Although Kauhane, now president and chief executive officer of the nonprofit organization, no longer has donor drive duties, she is still touched by the community's generosity and tries to live up to the responsibility of using the funds for the most benefit.
With a positive outlook, Kauhane has managed to succeed, despite being in the triple minority of being female, Hawaiian and working for a nonprofit.
"Why perpetuate the negative statistics? Focus on the positive," Kauhane said. "If you create conditions for women to excel, they will."
And Kauhane is a perfect example.
At 35, she found herself sitting at the top of the YWCA Oahu totem pole last year, having made the move in four years from restaurant director to Laniakea headquarters director, to senior vice president, COO, and finally CEO and president.
"It's been quite a journey," Kauhane said.
That journey might've never begun if not for the support of her co-workers and predecessor.
Former YWCA Oahu CEO Susan Au Doyle said, "I think it would've been much harder for me to leave had I not been working closer with Cheryl."
Doyle trained Kauhane for the interim CEO position and knew YWCA would be in good hands when she left.
Laniakea operations manager Kent Miyoshi said, "Cheryl embodies the mission of YWCA."
Kauhane never considered applying for the CEO position until receiving suggestions from her comrades.

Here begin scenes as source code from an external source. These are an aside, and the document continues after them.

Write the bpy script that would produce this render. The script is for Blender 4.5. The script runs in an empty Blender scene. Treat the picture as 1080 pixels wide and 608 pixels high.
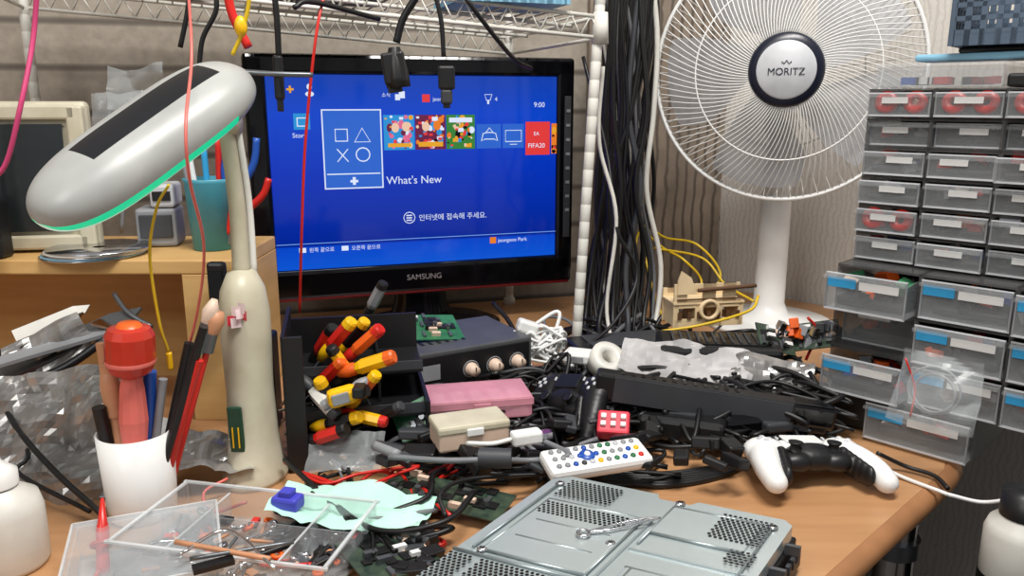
import bpy, bmesh, math, random
from mathutils import Vector, Matrix, Euler, noise
rad=math.radians
R=random.Random(11)
scn=bpy.context.scene
scn.view_settings.view_transform='Standard'

# ------------------------------------------------------------------ materials
def lin(c):
    o=[]
    for x in c:
        x=x/255
        o.append(x/12.92 if x<=.04045 else ((x+.055)/1.055)**2.4)
    return (*o,1)
def mat(n,c,r=.5,m=0,var=.12,scale=25,alpha=1,em=None,es=0,bump=0,coat=0,c2=None,stretch=(1,1,1)):
    M=bpy.data.materials.new(n); M.use_nodes=True
    nt=M.node_tree; b=nt.nodes['Principled BSDF']
    b.inputs['Roughness'].default_value=r; b.inputs['Metallic'].default_value=m
    b.inputs['Alpha'].default_value=alpha; b.inputs['Coat Weight'].default_value=coat
    L=lin(c)
    tc=nt.nodes.new('ShaderNodeTexCoord'); mp=nt.nodes.new('ShaderNodeMapping')
    mp.inputs['Scale'].default_value=stretch
    nz=nt.nodes.new('ShaderNodeTexNoise'); nz.inputs['Scale'].default_value=scale; nz.inputs['Detail'].default_value=4
    nt.links.new(tc.outputs['Object'],mp.inputs[0]); nt.links.new(mp.outputs[0],nz.inputs['Vector'])
    cr=nt.nodes.new('ShaderNodeValToRGB')
    cr.color_ramp.elements[0].position=.3; cr.color_ramp.elements[1].position=.7
    if c2: A=L;B=lin(c2)
    else:
        A=tuple(x*(1-var) for x in L[:3])+(1,); B=tuple(min(1,x*(1+var)) for x in L[:3])+(1,)
    cr.color_ramp.elements[0].color=A; cr.color_ramp.elements[1].color=B
    nt.links.new(nz.outputs[0],cr.inputs[0]); nt.links.new(cr.outputs[0],b.inputs['Base Color'])
    if bump:
        bp=nt.nodes.new('ShaderNodeBump'); bp.inputs['Strength'].default_value=bump; bp.inputs['Distance'].default_value=.002
        nt.links.new(nz.outputs[0],bp.inputs['Height']); nt.links.new(bp.outputs[0],b.inputs['Normal'])
    if em:
        b.inputs['Emission Color'].default_value=lin(em); b.inputs['Emission Strength'].default_value=es
    return M
K=mat('black_plastic',(20,20,22),.42)
KG=mat('black_gloss',(9,9,12),.12)
KR=mat('black_rubber',(14,14,16),.45)
DG=mat('dark_grey',(56,58,62),.5)
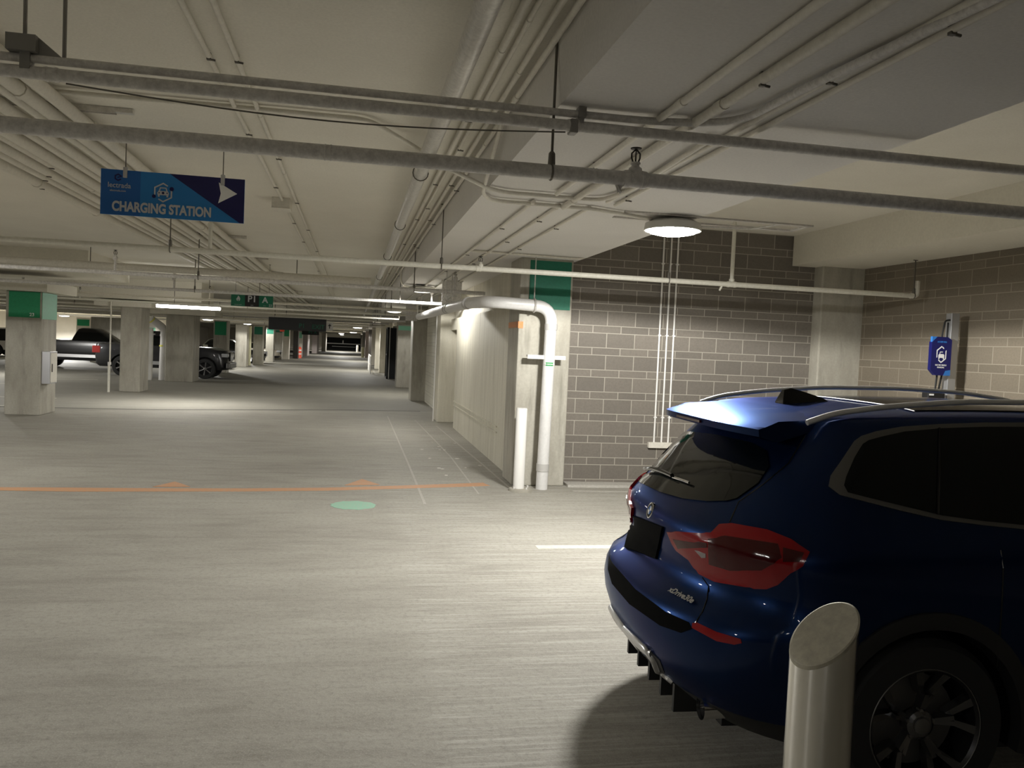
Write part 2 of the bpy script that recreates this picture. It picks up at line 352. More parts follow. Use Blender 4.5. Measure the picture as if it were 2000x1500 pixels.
# right-hand side
ce = empty('concrete_column', (2.5, 11.05, 0), 'wall-end column with large dark green square and orange paint mark', 'column')
MB().bbox(-.36, .36, -.35, .37, 0, 3.06, .02).build('shaft', 'col', ce)
MB().box(-.235, .33, -.356, -.345, 2.38, 3.02).build('painted_band', 'dgreen', ce)
MB().box(-.366, -.355, -.33, .34, 2.12, 2.20).box(-.366, -.30, -.357, -.345, 2.11, 2.20).build('spray_mark', 'orangespray', ce)
column('pilaster at the far end of the concrete wall', 2.0, 2.6, 19.4, 20.2, 3.05, 'board')
column('broad bare column just before the pale block wall', 1.85, 2.6, 26.4, 27.4, 3.05)
column('column with pale green top beside the cage door', 1.77, 2.5, 34.2, 35.2, 2.62, green=(2.38, 2.56), gmat='pgreen', gin=.02)
column('corner column between the two block walls', 6.52, XR+.02, 10.68, 11.0, 3.22)
for i, (x, y, d, mt) in enumerate(((1.55, 50, 'first pale pier beyond the white railing', 'board'), (1.45, 57, 'second pale pier beyond the white railing', 'board'), (1.40, 66, 'third pier on the right beyond the railing', 'white_wall'), (1.38, 78, 'dark pier on the far right side', 'darkmetal'), (1.3, 96, 'pinkish pier on the far right side', 'pink'), (1.2, 118, 'farthest pier on the right side', 'white_wall'))):
    column(d, x, x+.7, y, y+.7, 3.05, mt)
struct('wall_right_far', MB().box(2.4, 2.9, 48, 170, 0, 3.06), 'white_wall')

# ------------------------------------------------------------------ lamps
def wide(ld):
    # wide-throw lens of a garage luminaire: stronger towards the sides, cut off just below the horizontal
    ld.use_nodes = True; nt = ld.node_tree; em = [n for n in nt.nodes if n.type == 'EMISSION'][0]
    g = nd(nt, 'ShaderNodeNewGeometry'); v = nd(nt, 'ShaderNodeVectorMath', operation='DOT_PRODUCT'); nt.links.new(g.outputs['Incoming'], v.inputs[0]); v.inputs[1].default_value = (0, 0, -1)
    c = ma(nt, 'ABSOLUTE', v.outputs['Value']); f = ma(nt, 'POWER', ma(nt, 'MAXIMUM', c, .09), -1.45)
    cut = nd(nt, 'ShaderNodeMapRange'); cut.interpolation_type = 'SMOOTHSTEP'; cut.inputs[1].default_value = .10; cut.inputs[2].default_value = .19; nt.links.new(c, cut.inputs[0])
    st_ = ma(nt, 'MULTIPLY', f, ma(nt, 'ADD', ma(nt, 'MULTIPLY', cut.outputs[0], .9), .1)); nt.links.new(st_, em.inputs[1])
def lamp(x, y, label, power, z=2.95, on='diff', r=.25, ceil=3.05, color=(1, .98, .925), sprd=165):
    o = empty('ceiling_lamp', (x, y, z), label, 'lamp', 'round garage ceiling lamps')
    n = 28
    MB().lathe([(r*.35, .075), (r*.75, .07), (r*.97, .045), (r, 0), (r*1.0, -.018), (r*.955, -.018), (r*.94, .012), (r*.3, .014)], (0, 0, 0), 2, n).build('shade', 'lampshade', o, True, 50)
    MB().lathe([(r*.93, .006), (r*.93, -.012), (r*.8, -.035), (r*.5, -.052), (r*.2, -.056)], (0, 0, 0), 2, n).build('diffuser', on, o, True)
    MB().tube([(0, 0, .07), (0, 0, ceil-z)], .02, 10).build('stem', 'galv', o)
    if power:
        ld = bpy.data.lights.new('lamp_light', 'AREA'); ld.shape = 'DISK'; ld.size = r*1.7; ld.energy = power; ld.color = color; wide(ld)
        lo = bpy.data.objects.new('lamp_light', ld); COL.objects.link(lo); lo.location = (0, 0, -.062); lo.parent = o
    return o
L1 = lamp(2.72, 6.88, 'bright round ceiling lamp above the blue car, in front of the block wall', 98)
mb = MB()
for yy in (-.16, .16): mb.box(-.5, 1.25, yy-.02, yy+.02, .085, .10)
mb.box(1.2, 1.24, -.16, .16, .085, .10).tube([(.95, -.16, .09), (.75, 0, .055), (.2, 0, .04)], .008, 6)
mb.build('mounting_frame', 'galv', L1)
lamp(1.33, 16.87, 'round lamp under the wide beam above the drain pipe', 24, on='dimdiff', r=.28)
lamp(1.35, 29.1, 'smaller round lamp under the wide beam by the bare column', 34, on='dimdiff', r=.27)
lamp(.2, 52, 'round lamp shining over the far part of the aisle', 60, 2.7, 'fardiff', .3, 3.42)
lamp(-.08, 77, 'bright round lamp deep down the aisle', 90, 2.65, 'fardiff', .35, 3.42)
lamp(-1.5, 100, 'round lamp hanging before the far end opening', 120, 2.7, 'fardiff', .35, 3.42)
lamp(-2, 140, 'farthest lamp lighting the end of the aisle', 200, 2.8, 'fardiff', .35, 3.42)
lamp(-7.9, 47.4, 'diamond-like lamp above the grey pickup hood', 110, 2.68, 'fardiff', .3, 3.42)
lamp(-19.5, 61, 'lamp glowing over the black pickup', 450, 2.7, 'fardiff', .35, 3.42)
lamp(-14, 33, 'lamp hidden behind the column numbered 23', 90, 2.7, 'fardiff', .3, 3.42)
lamp(-7.6, 62, 'lamp between the far left columns', 60, 2.75, 'fardiff', .3, 3.42)
# lamps outside the frame (left aisle and behind the viewer)
lamp(-7.2, 9.5, 'round ceiling lamp left of the aisle, nearest the column numbered 23', 60, 3.3, ceil=3.42)
lamp(-7.5, -1.5, 'round ceiling lamp left of the viewer', 12, 3.3, ceil=3.42)
lamp(-1.2, -5.5, 'round ceiling lamp behind the viewer', 1, 3.3, ceil=3.42)
lamp(-16, 12, 'round ceiling lamp in the far left aisle', 40, 3.3, ceil=3.42)
lamp(-16, 24, 'second round ceiling lamp in the far left aisle', 40, 3.3, ceil=3.42)
# linear fixture
o = empty('strip_light', (-4.23, 22.5, 2.53), 'long bright strip light hanging left of the aisle', 'light')
MB().box(-.8, .8, -.08, .08, .03, .08).build('housing', 'lampshade', o); MB().bbox(-.78, .78, -.06, .06, -.045, .03, .015).build('diffuser', 'diff', o)
MB().tube([(-.35, 0, .08), (-.35, 0, .89)], .008, 6).build('hanger', 'rod', o); MB().tube([(.5, 0, .08), (.5, 0, .89)], .008, 6).build('hanger', 'rod', o)
ld = bpy.data.lights.new('strip', 'AREA'); ld.shape = 'RECTANGLE'; ld.size = 1.5; ld.size_y = .1; ld.energy = 70; ld.color = (1, .97, .9)
lo = bpy.data.objects.new('strip_light_source', ld); COL.objects.link(lo); lo.location = (0, 0, -.06); lo.parent = o

# ------------------------------------------------------------------ sprinkler pipes
def sprinkler(parent, x, y, z, h=.10, k=1.0, mat='steelpipe'):
    m = MB(); m.lathe([(.030*k, -.03), (.034*k, 0), (.03*k, .02), (.018*k, .03), (.018*k, h*.5), (.024*k, h*.5), (.022*k, h*.62)], (x, y, z), 2, 12)
    a = m.build('fitting', mat, parent, True)
    d = MB(); t = z+h*.62
    for sx in (-1, 1): d.tube([(x+sx*.012*k, y, t), (x+sx*.020*k, y, t+.02*k), (x+sx*.020*k, y, t+.04*k), (x, y, t+.06*k)], .004*k, 6)
    d.lathe([(.004*k, 0), (.003*k, .055*k)], (x, y, t), 2, 8); d.lathe([(.024*k, .060*k), (.026*k, .065*k), (.010*k, .069*k)], (x, y, t), 2, 14)
    d.build('sprinkler_head', 'darkmetal', parent)
def hang(parent, x, y, z0, z1, r=.006, pr=.034):
    m = MB(); m.tube([(x, y, z0+pr), (x, y, z1)], r, 8); m.lathe([(.02, 0), (.017, .07), (.010, .08)], (x, y, z0+pr*.6), 2, 10)
    m.tube([(x-.03, y, z1-.004), (x+.03, y, z1-.004)], .006, 6); m.build('hanger_rod', 'rod', parent)
    q = MB(); n = 14
    q.tube([(x, y+pr*1.12*math.cos(2*PI*k/n), z0+pr*1.12*math.sin(2*PI*k/n)) for k in range(n+1)], .006, 6, False); q.build('pipe_ring', 'rod', parent)
def coupling(parent, x, y, z, r, mat, w=.05):
    m = MB(); m.tube([(x-w, y, z), (x-w*.55, y, z), (x-w*.5, y, z), (x+w*.5, y, z), (x+w*.55, y, z), (x+w, y, z)], [r*1.12, r*1.22, r*1.12, r*1.12, r*1.22, r*1.12], 14); m.build('coupling', mat, parent, True)
def xpipe(label, x0, x1, y, z, r, mat='steelpipe'):
    o = empty('sprinkler_pipe', (0, y, z), label, 'pipe'); MB().tube([(x, 0, 0) for x in np.linspace(x0, x1, 8)], r, 16).build('pipe', mat, o, True); return o
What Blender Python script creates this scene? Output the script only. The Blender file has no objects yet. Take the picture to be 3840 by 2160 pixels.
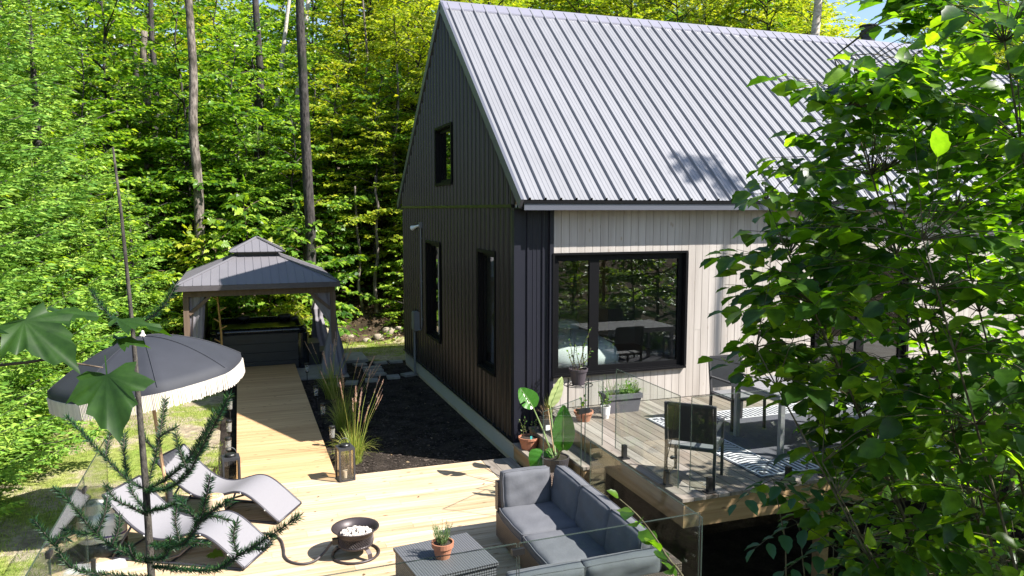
import bpy, math, random
import numpy as np
from mathutils import Vector
R = math.radians
random.seed(7)
SC = bpy.context.scene
COL = SC.collection

# ------------------------------------------------------------------ camera
cam_d = bpy.data.cameras.new('camera')
cam = bpy.data.objects.new('camera', cam_d)
COL.objects.link(cam)
cam.location = (-3.627, -10.036, 3.512)
cam.rotation_euler = (R(90 - 5.839), 0, R(-19.566))
cam_d.sensor_width = 36.0
cam_d.lens = 26.964
cam_d.clip_start = 0.05
cam_d.clip_end = 800
SC.camera = cam

# ------------------------------------------------------------------ sky, sun, exposure
SUN = Vector((0.75, -0.57, 0.98)).normalized()
SUN_EL = math.asin(SUN.z)
world = bpy.data.worlds.new('World')
SC.world = world
world.use_nodes = True
wn = world.node_tree.nodes
bg = wn['Background']
sky = wn.new('ShaderNodeTexSky')
sky.sky_type = 'NISHITA'
sky.sun_disc = False
sky.sun_elevation = SUN_EL
sky.sun_rotation = math.atan2(SUN.x, SUN.y)
sky.air_density = 1.0
sky.dust_density = 0.6
world.node_tree.links.new(sky.outputs[0], bg.inputs[0])
bg.inputs[1].default_value = 0.085
sun_d = bpy.data.lights.new('sun', 'SUN')
sun_d.energy = 5.0
sun_d.angle = R(0.53)
sun_d.color = (1.0, 0.955, 0.89)
sun = bpy.data.objects.new('sun', sun_d)
COL.objects.link(sun)
sun.rotation_euler = SUN.to_track_quat('Z', 'Y').to_euler()
sun.location = (20, -20, 30)
SC.view_settings.view_transform = 'Standard'
SC.view_settings.look = 'None'
SC.view_settings.exposure = 1.4
SC.view_settings.gamma = 1.0
SC.view_settings.use_curve_mapping = False
SC.render.engine = 'CYCLES'
SC.cycles.max_bounces = 8
SC.cycles.diffuse_bounces = 3
SC.cycles.glossy_bounces = 4
SC.cycles.transmission_bounces = 6
SC.cycles.transparent_max_bounces = 16
SC.cycles.caustics_reflective = False
SC.cycles.caustics_refractive = False
SC.cycles.sample_clamp_indirect = 6.0

# ------------------------------------------------------------------ mesh helpers
OFFSET = {}          # root name -> world offset of its local frame


def V(*a):
    return Vector(a)


class MB:
    """collects shapes for one mesh"""

    def __init__(s):
        s.v = []
        s.f = []

    def quad(s, a, b, c, d):
        n = len(s.v)
        s.v += [tuple(a), tuple(b), tuple(c), tuple(d)]
        s.f.append((n, n + 1, n + 2, n + 3))

    def tri(s, a, b, c):
        n = len(s.v)
        s.v += [tuple(a), tuple(b), tuple(c)]
        s.f.append((n, n + 1, n + 2))

    def box(s, x0, x1, y0, y1, z0, z1):
        n = len(s.v)
        s.v += [(x0, y0, z0), (x1, y0, z0), (x1, y1, z0), (x0, y1, z0),
                (x0, y0, z1), (x1, y0, z1), (x1, y1, z1), (x0, y1, z1)]
        for q in ((3, 2, 1, 0), (4, 5, 6, 7), (0, 1, 5, 4), (1, 2, 6, 5), (2, 3, 7, 6), (3, 0, 4, 7)):
            s.f.append(tuple(n + i for i in q))
        return s

    def obox(s, c, ax, ay, az):
        """box from centre and three half-axis vectors"""
        c, ax, ay, az = Vector(c), Vector(ax), Vector(ay), Vector(az)
        n = len(s.v)
        for k in (-1, 1):
            for (i, j) in ((-1, -1), (1, -1), (1, 1), (-1, 1)):
                s.v.append(tuple(c + ax * i + ay * j + az * k))
        for q in ((3, 2, 1, 0), (4, 5, 6, 7), (0, 1, 5, 4), (1, 2, 6, 5), (2, 3, 7, 6), (3, 0, 4, 7)):
            s.f.append(tuple(n + i for i in q))
        return s

    def bar(s, a, b, w, h, up=(0, 0, 1)):
        a, b = Vector(a), Vector(b)
        d = (b - a)
        L = d.length
        d.normalize()
        up = Vector(up)
        sx = d.cross(up)
        if sx.length < 1e-4:
            sx = d.cross(Vector((0, 1, 0)))
        sx.normalize()
        u = sx.cross(d)
        return s.obox((a + b) / 2, d * (L / 2), sx * (w / 2), u * (h / 2))

    def tube(s, pts, rad, n=8, cap=True, closed=False):
        P = [Vector(p) for p in pts]
        m = len(P)
        if not isinstance(rad, (list, tuple)):
            rad = [rad] * m
        base = len(s.v)
        prev = None
        for i in range(m):
            if closed:
                t = P[(i + 1) % m] - P[i - 1]
            else:
                t = P[min(i + 1, m - 1)] - P[max(i - 1, 0)]
            if t.length < 1e-9:
                t = Vector((0, 0, 1))
            t.normalize()
            if prev is None:
                a = t.cross(Vector((0, 0, 1)))
                if a.length < 1e-3:
                    a = t.cross(Vector((1, 0, 0)))
            else:
                a = prev - t * prev.dot(t)
            a.normalize()
            prev = a
            b = t.cross(a)
            for k in range(n):
                w = 2 * math.pi * k / n
                s.v.append(tuple(P[i] + (a * math.cos(w) + b * math.sin(w)) * rad[i]))
        for i in range(m if closed else m - 1):
            for k in range(n):
                j = (i + 1) % m
                s.f.append((base + i * n + k, base + i * n + (k + 1) % n,
                            base + j * n + (k + 1) % n, base + j * n + k))
        if cap and not closed:
            s.f.append(tuple(base + k for k in range(n))[::-1])
            s.f.append(tuple(base + (m - 1) * n + k for k in range(n)))
        return s

    def lathe(s, prof, c=(0, 0, 0), n=24, sx=1, sy=1, cap=True):
        base = len(s.v)
        for (r, z) in prof:
            for k in range(n):
                w = 2 * math.pi * k / n
                s.v.append((c[0] + r * sx * math.cos(w), c[1] + r * sy * math.sin(w), c[2] + z))
        for i in range(len(prof) - 1):
            for k in range(n):
                s.f.append((base + i * n + k, base + i * n + (k + 1) % n,
                            base + (i + 1) * n + (k + 1) % n, base + (i + 1) * n + k))
        if cap:
            if prof[0][0] > 1e-4:
                s.f.append(tuple(base + k for k in range(n))[::-1])
            if prof[-1][0] > 1e-4:
                s.f.append(tuple(base + (len(prof) - 1) * n + k for k in range(n)))
        return s

    def prism(s, poly, a, b):
        """polygon of (x,y) extruded from z=a to z=b"""
        n = len(s.v)
        m = len(poly)
        s.v += [(x, y, a) for x, y in poly] + [(x, y, b) for x, y in poly]
        s.f.append(tuple(range(n, n + m))[::-1])
        s.f.append(tuple(range(n + m, n + 2 * m)))
        for i in range(m):
            j = (i + 1) % m
            s.f.append((n + i, n + j, n + m + j, n + m + i))
        return s

    def panel(s, fn, u0, u1, v0, v1, holes=()):
        """rectangular sheet with rectangular holes, fn(u,v)->xyz"""
        us = sorted({u0, u1, *[h[0] for h in holes], *[h[1] for h in holes]})
        vs = sorted({v0, v1, *[h[2] for h in holes], *[h[3] for h in holes]})
        for i in range(len(us) - 1):
            for j in range(len(vs) - 1):
                cu, cv = (us[i] + us[i + 1]) / 2, (vs[j] + vs[j + 1]) / 2
                if any(h[0] < cu < h[1] and h[2] < cv < h[3] for h in holes):
                    continue
                s.quad(fn(us[i], vs[j]), fn(us[i + 1], vs[j]), fn(us[i + 1], vs[j + 1]), fn(us[i], vs[j + 1]))
        return s

    def blob(s, c, rx, ry, rz, nu=14, nv=9, e=2.0, jit=0.0, rot=None, seed=0):
        """super-ellipsoid (e>2 boxy), optionally lumpy"""
        rr = random.Random(seed)
        base = len(s.v)
        ph = [rr.uniform(0, 6.28) for _ in range(6)]

        def se(w, e):
            return math.copysign(abs(w) ** (2.0 / e), w)
        for i in range(nv + 1):
            th = -math.pi / 2 + math.pi * i / nv
            for k in range(nu):
                w = 2 * math.pi * k / nu
                x = se(math.cos(th), e) * se(math.cos(w), e)
                y = se(math.cos(th), e) * se(math.sin(w), e)
                z = se(math.sin(th), e)
                if jit:
                    q = 1 + jit * (math.sin(3 * x + ph[0]) + math.sin(4 * y + ph[1]) + math.sin(3.5 * z + ph[2]) + .6 * math.sin(7 * x + 5 * y + ph[3]))
                    x, y, z = x * q, y * q, z * q
                p = Vector((x * rx, y * ry, z * rz))
                if rot is not None:
                    p = rot @ p
                s.v.append((c[0] + p.x, c[1] + p.y, c[2] + p.z))
        for i in range(nv):
            for k in range(nu):
                s.f.append((base + i * nu + k, base + i * nu + (k + 1) % nu,
                            base + (i + 1) * nu + (k + 1) % nu, base + (i + 1) * nu + k))
        return s

    def build(s, name, m, parent=None, smooth=False, local=False, merge=False):
        me = bpy.data.meshes.new(name)
        vv = np.array(s.v, dtype=np.float64).reshape(-1, 3)
        loc = np.zeros(3)
        if parent is None:
            if not local:
                lo, hi = vv.min(0), vv.max(0)
                loc = np.array([(lo[0] + hi[0]) / 2, (lo[1] + hi[1]) / 2, lo[2]])
                vv = vv - loc
        elif not local:
            r = parent
            while r.parent:
                r = r.parent
            vv = vv - np.array(OFFSET.get(r.name, (0, 0, 0)))
        me.from_pydata(vv.tolist(), [], s.f)
        if smooth:
            me.polygons.foreach_set('use_smooth', [True] * len(me.polygons))
        me.materials.append(m)
        o = bpy.data.objects.new(name, me)
        o.location = loc
        COL.objects.link(o)
        if parent is not None:
            o.parent = parent
        return o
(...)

Her first instinct was to say no to offers. She now realizes she made the right decision trying for CEO, saying it taps her strengths in working with people and envisioning the future, much better than her desk job as COO.
So much of her life revolves around the organization that her parents in Maryland say, "We could never get in touch with her.
"She was always working, even on the weekends," Harry "Denis" Kauhane said.
But work has given her something meaningful in return -- self-understanding.
"I've learned more about myself," she said. "I know what feels right."